И это столь важно для Расина, что сам предмет таких учительных, беззаветных и смертоносных чувств двух женщин, Баязид, оказывается обделенным авторским вниманием и (едва ли не единственный случай в расиновском театре) почти лишенным измерения в глубину, а потому, в сущности, почти не определяет действия. Он присутствует только как необходимое для движения сюжета звено, откликаясь так или иначе на призывы, мольбы и угрозы, исходящие от Роксаны, Аталиды или Акомата. У него есть роль и место в разыгрывающейся драме, но своей внутренней драмы нет. Не зря же он не произносит монологов-исповедей, не поверяет своих тайных душевных метаний наперснику: у него нет глубинных тайн, есть только секреты житейской интриги.

Так «Баязид» становится самой безысходной расиновской трагедией. В «Андромахе» свет брезжил из великого, героического и идеального прошлого. В «Британике» был возможен прорыв вширь, прочь от проклятых дворцовых стен. Герои «Береники» внутри себя, в самом средоточии своей душевной жизни находили силы, чтобы очиститься и преобразиться ценой самоопределения. Но в сладкую духоту султанского сераля живительная влага благодати не и потому в «Баязиде» от природной скверны спасения нет нигде и ни для кого. Если «Береника» дальше всех пьес Расина отстояла от янсенистского сурового взгляда на человеческую природу, на исход всех попыток борьбы с ней собственными, человеческими силами, то «Баязид» едва ли не самым прямым и беспощадным образом янсенистские воззрения воплощал и подтверждал.

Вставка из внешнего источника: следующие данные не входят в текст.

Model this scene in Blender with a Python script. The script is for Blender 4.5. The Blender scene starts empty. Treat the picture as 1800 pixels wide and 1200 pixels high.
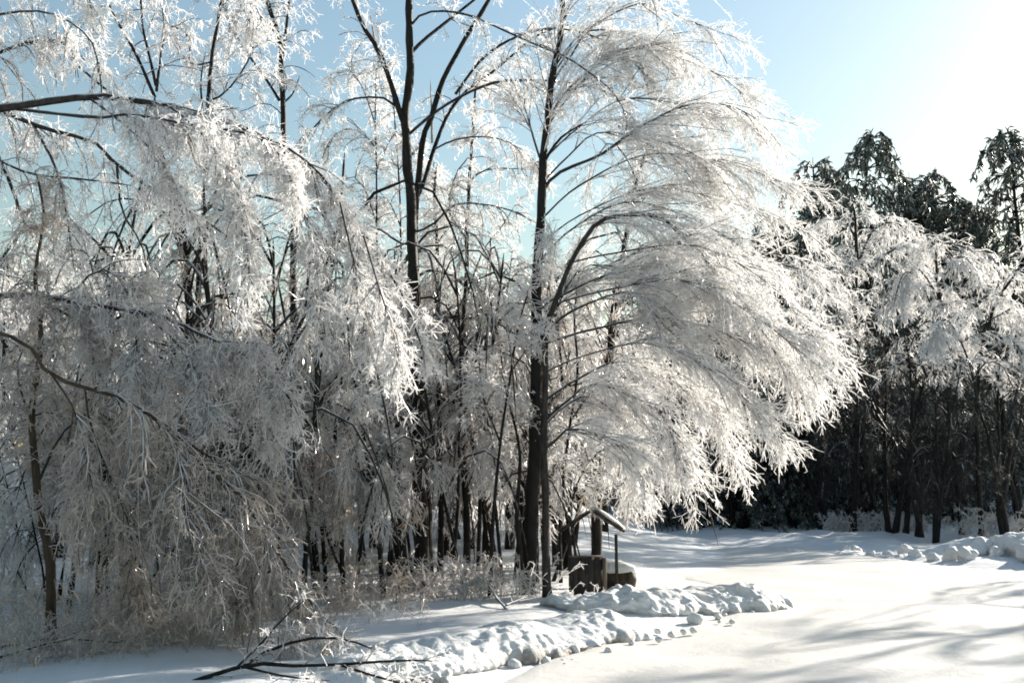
import bpy, math, random
import numpy as np

# ------------------------------------------------------------------ camera, sky, sun, exposure
S = bpy.context.scene
COL = S.collection
F = 1729.0                       # focal length in photograph pixels (1800 wide)
CAM_H = 1.6
PITCH = math.atan(267.0 / F)     # horizon at y = 867 of the photograph
SUN_AZ = math.radians(50.0)      # to the right of the view direction
SUN_EL = math.radians(22.0)

cam_d = bpy.data.cameras.new('camera')
cam_d.sensor_width = 36.0
cam_d.lens = 36.0 * F / 1800.0
cam_d.clip_start = 0.05
cam_d.clip_end = 3000.0
cam = bpy.data.objects.new('camera', cam_d)
COL.objects.link(cam)
cam.location = (0, 0, CAM_H)
cam.rotation_euler = (math.pi / 2 + PITCH, 0, 0)
S.camera = cam

world = bpy.data.worlds.new('World')
S.world = world
world.use_nodes = True
wn, wl = world.node_tree.nodes, world.node_tree.links
wn.clear()
sky = wn.new('ShaderNodeTexSky')
sky.sky_type = 'NISHITA'
sky.sun_disc = False
sky.sun_elevation = SUN_EL
sky.sun_rotation = SUN_AZ
sky.altitude = 200
sky.air_density = 2.0
sky.dust_density = 1.05
sky.ozone_density = 3.0
bg = wn.new('ShaderNodeBackground')
bg.inputs['Strength'].default_value = 0.073
wo = wn.new('ShaderNodeOutputWorld')
tint = wn.new('ShaderNodeMix')
tint.data_type = 'RGBA'; tint.blend_type = 'MULTIPLY'
tint.inputs['Factor'].default_value = 1.0
tint.inputs['B'].default_value = (0.95, 0.95, 0.95, 1)
wl.new(sky.outputs['Color'], tint.inputs['A'])
wl.new(tint.outputs['Result'], bg.inputs['Color'])
wl.new(bg.outputs['Background'], wo.inputs['Surface'])

sun_d = bpy.data.lights.new('sun', 'SUN')
sun_d.energy = 5.0
sun_d.angle = math.radians(0.55)
sun_d.color = (1.0, 0.92, 0.81)
sun = bpy.data.objects.new('sun', sun_d)
COL.objects.link(sun)
from mathutils import Vector
sd = Vector((math.sin(SUN_AZ) * math.cos(SUN_EL), math.cos(SUN_AZ) * math.cos(SUN_EL), math.sin(SUN_EL)))
sun.rotation_euler = sd.to_track_quat('Z', 'Y').to_euler()
sun.location = (30, 35, 30)

S.view_settings.view_transform = 'Standard'
S.view_settings.look = 'None'
S.view_settings.gamma = 1.0
S.view_settings.use_curve_mapping = False
S.view_settings.exposure = 1.32
S.render.engine = 'CYCLES'
S.cycles.max_bounces = 6
S.cycles.diffuse_bounces = 3
S.cycles.glossy_bounces = 2
S.cycles.transmission_bounces = 4
S.cycles.transparent_max_bounces = 9
S.cycles.caustics_reflective = False
S.cycles.caustics_refractive = False
S.cycles.sample_clamp_indirect = 6.0
S.cycles.filter_width = 1.8
S.cycles.use_adaptive_sampling = True
S.cycles.adaptive_threshold = 0.03

rng = np.random.default_rng(11)
random.seed(11)

# ------------------------------------------------------------------ picture <-> place
CP, SP = math.cos(PITCH), math.sin(PITCH)


def W(px, py, Y):
    """the point of the place, Y metres ahead of the camera, seen at (px, py) of the photograph"""
    u, v = (px - 900.0) / F, (600.0 - py) / F
    k = Y / (CP - v * SP)
    return np.array((u * k, Y, CAM_H + (SP + v * CP) * k))


def G(px, py, z=0.0):
    u, v = (px - 900.0) / F, (600.0 - py) / F
    k = (z - CAM_H) / (SP + v * CP)
    return np.array((u * k, (CP - v * SP) * k, z))


def sstep(a, b, x):
    t = np.clip((x - a) / (b - a), 0, 1)
    return t * t * (3 - 2 * t)


def _h(ix, iy, iz, seed):
    n = (ix * 374761393 + iy * 668265263 + iz * 2147483647 + seed * 1274126177) & 0xFFFFFFFF
    n = ((n ^ (n >> 13)) * 1274126177) & 0xFFFFFFFF
    n = n ^ (n >> 16)
    return (n & 0xFFFF) / 65535.0


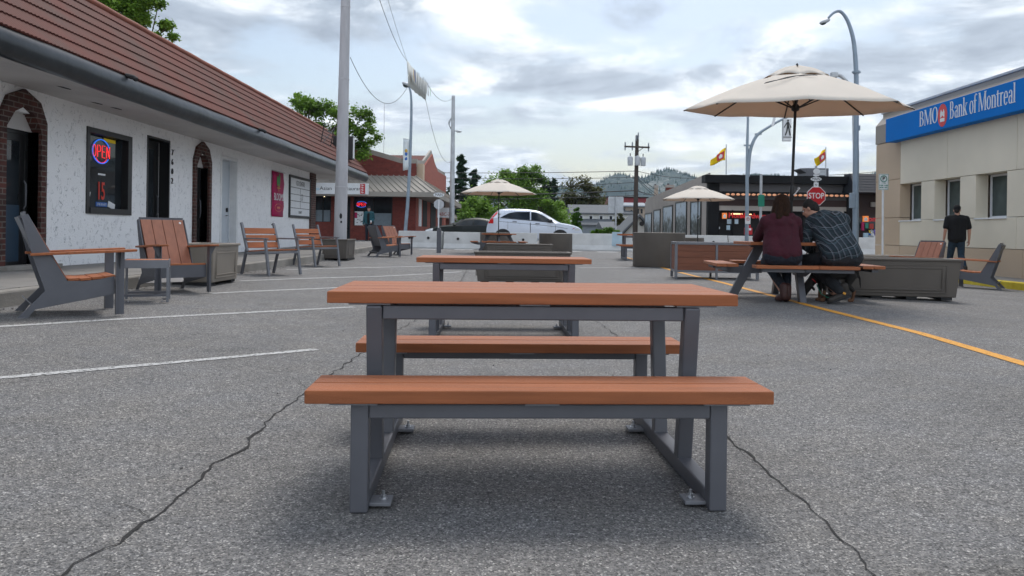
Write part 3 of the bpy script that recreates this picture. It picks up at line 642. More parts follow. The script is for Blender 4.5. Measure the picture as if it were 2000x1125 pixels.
# core pierced by windows: only above, below and behind
q.v = []; q.f = []
q.bb(BX+.31, BX+.55, BY0, BY1-.02, 0, 1.40, TB); q.bb(BX+.31, BX+.55, BY0, BY1-.02, 2.45, 3.73, TB); q.bb(BX+.55, BX+12, BY0, BY1-.02, 0, 4.2, TB)
q.bb(BX+.3, BX+12, BY1-.3, BY1, .02, 4.2, TB); q.build('core_wall', 'tan', bank)
q = MB(); q.prism([(BX-.02, 3.73), (BX-.02, 4.28), (BX+.2, 4.55), (BX+.2, 4.66), (BX+12.2, 4.66), (BX+12.2, 3.73)], BY0, BY1+.02, 'Y', TB); q.build('parapet', 'trimg', bank, bevel=.01)
q = MB(); q.bb(BX+.16, BX+.26, BY0, BY1+.06, 4.66, 4.72, TB); q.build('parapet_cap', 'galv', bank, bevel=.008)
for (a, b_) in wins:
    q = MB(); q.bb(BX+.34, BX+.40, a, a+.05, 1.41, 2.44, TB); q.bb(BX+.34, BX+.40, b_-.05, b_, 1.41, 2.44, TB); q.bb(BX+.34, BX+.40, a+.05, b_-.05, 2.39, 2.44, TB); q.bb(BX+.34, BX+.40, a+.05, b_-.05, 1.41, 1.46, TB); q.bb(BX+.33, BX+.40, a+.36, a+.40, 1.46, 2.39, TB)
    w_ = q.build('window', 'white', bank, bevel=.004)
    q = MB(); q.bb(BX+.37, BX+.38, a+.05, a+.36, 1.46, 2.39, TB); q.bb(BX+.37, BX+.38, a+.40, b_-.05, 1.46, 2.39, TB); q.build('window_glass', 'glassb', w_)
    q = MB(); q.bb(BX+.0-.03, BX+.34, a-.02, b_+.02, 1.375, 1.41, TB); q.build('window_sill', 'white', w_, bevel=.006)
sg = thing('bank_sign', 'long blue sign reading BMO Bank of Montreal with a red roundel', 'sign', (BX-.30, 0, 0))
q = MB(); q.bb(0, .3, 7, 22.1, 3.65, 4.32); q.build('sign_box', 'blue', sg, bevel=.006)
def serif(s, size, y, z, sx):
    o = text(s, size, 'white', sg, face((-.004, y, z), (-1, 0, 0)), sx=sx, ext=.004, align='LEFT'); return o
LET = {}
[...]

Странно только, что Расин вновь обращается к ним именно теперь, когда он на вершине мирского успеха, признания и славы. Но у внутренней жизни человека свои законы, свои пути, не всегда совпадающие со внешними обстоятельствами его судьбы. Без сомнения, мудрость пор-рояльских наставников в душу Расина была впечатана глубоко и дремала там до поры до времени. Можно только гадать, какой толчок вернул Расина к настроениям ранней юности. Но что поворот этот произошел (пусть пока на краткий миг), «Баязид» свидетельствует со всей определенностью.

Встречен был «Баязид» рукоплесканиями столь громкими, что можно было не заботиться о том, единодушны ли они. Конечно, хулители находятся, а похвалы иной раз имеют кисло-сладкий привкус. «Корнелисты» остаются верны идеалам своей молодости и своему кумиру при всех условиях, вопреки очевидности и даже собственному чутью; так, впрочем, и бывают по большей части с идеалами и кумирами юности. Маркиза де Севинье, еще не видев пьесы, заранее предубеждена против нее; посмотрев же, сначала не может скрыть, что впечатление было сильное, но вскоре берет себя в руки, все достоинства спектакля приписывает игре Шанмеле (кого играла Шанмеле, Роксану или Аталиду, доподлинно неизвестно – своего Лагранжа у Бургундского отеля не было; известно только, что автор и актриса долго колебались в выборе), и окончательное ее суждение, которое она сообщает дочери с очередной почтой, таково: «Я хотела бы послать вам Шанмеле, чтобы подогреть немного ваши впечатления от пьесы. Баязид – персонаж совершенно ледяной; нравы турков дурно схвачены, эти люди не придают такого значения женитьбе; развязка совсем не подготовлена – нельзя понять причин такой ужасной бойни.